Sitting in an airport recently, a logo caught my eye. It was a curved white line over the red letters “CNN.” My first thought was, “Hmmm. They’re still around?” Then I started fondly remembering all the things I’d rather do then watch cable news. Like shave my head with a cheese grater.

Eventually I started thinking about Joseph Schumpeter, though, and ended up feeling pretty positive about the economic future of the United States. And I was about to board a Spirit Airlines flight, even.

Schumpeter coined the phrase “creative destruction,” now usually referred to as the Phoenix-like rise of new businesses out of the ashes of once successful enterprises.

At one point, CBS had a lock on American eyeballs when it came to TV news. Then a plucky upstart from Atlanta named CNN earned its bona fides during the first Gulf War in the early 1990s. It was a ratings juggernaut…until it wasn’t anymore. In July of 2012, CNN had 20% fewer viewers than the prior July. Now, FOX News has a program that hits the air at 2:00 AM which has more viewers than CNN’s prime time lineup. FOX will be the ratings king…until it isn’t anymore.

It’s not just happening in the TV news industry, but in almost every major facet of our economy. And long-term, it’s healthy. It’s a way to slough off dead weight and reinvent and reinvigorate tired organizations. Is there pain involved? Absolutely. Being unemployed is brutal. And everyone from the head of CNN to the food cart guys outside their once bustling-studios in Atlanta feels the pain. But it’s also part of the cycle – new businesses sprout up, hopefully having learned from the lessons of the past while improving the future and growing even more wealth for their new employees. And some of those new businesses even provide meaningful new products and services that people actually need.

You feelin’ me, Zuckerberg?

It happened in the steel industry. The auto industry. The tech industry. Like it or not, it’s bound to keep happening. And even inside big companies, within all those divisions and segments and dotted-line org charts, creative destruction runs amok…or else the stagnant parts of those companies eventually die out.
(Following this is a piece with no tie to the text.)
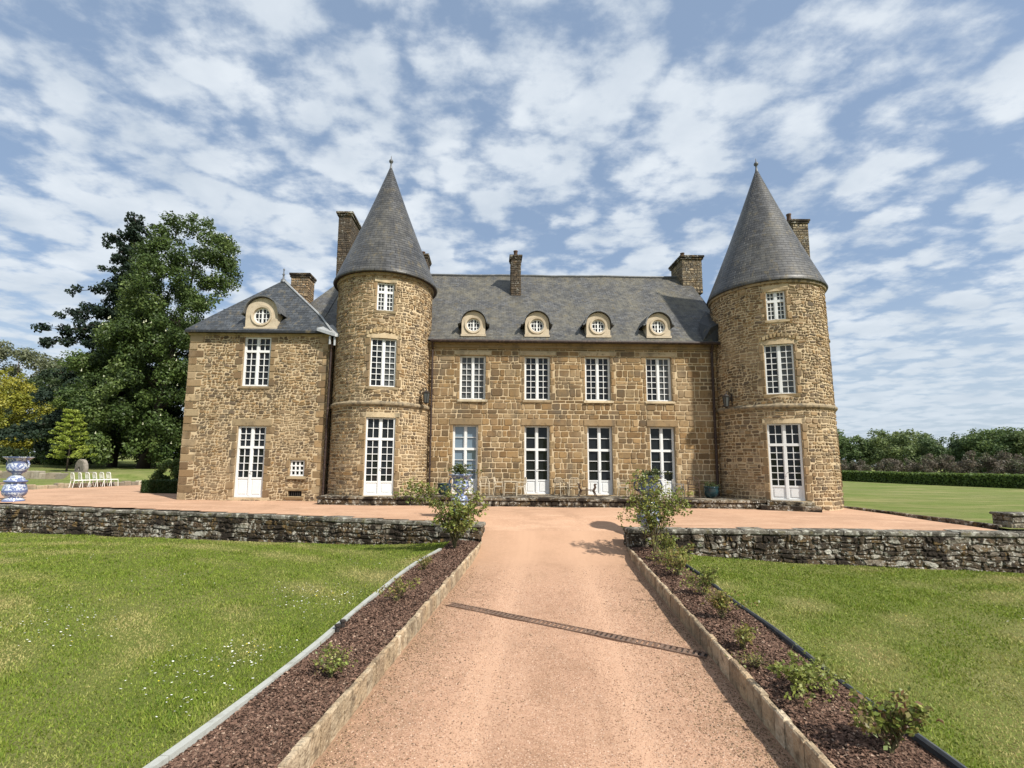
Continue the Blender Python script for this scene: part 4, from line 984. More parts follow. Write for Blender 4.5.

Remember the old Ball canning jars? My grandmother made the world’s best bread and butter pickles every fall, and saved six of those big old jars full of them just for me. And I would eat them all in about two days.

The Ball company still exists. It no longer makes glass canning jars, though. It now makes aluminum aerosol packaging. And satellites. Does very cool solar electric propulsion stuff. Brake fluid cans. But no more glass pickle jars.

Why? Ultimately, they simply had to change. If Ball had been stuck making glass jars for the not-quite-as-popular-as-it-once-was home canning market, it wouldn’t have done a fraction of a fraction of that $8.5 billion in sales it did last year.

So, I’m keeping the faith about the U.S. economy. That’s not always easy these days, when it’s so joined at the hip with dysfunctional politicos. And to paraphrase someone else, it’s much easier to sound smart being a pessimist about the economy than when taking a non-apocalyptic view. But long-term, we’ll be okay – as long as we continue to allow smart people to keep reinventing their industries, their businesses and themselves.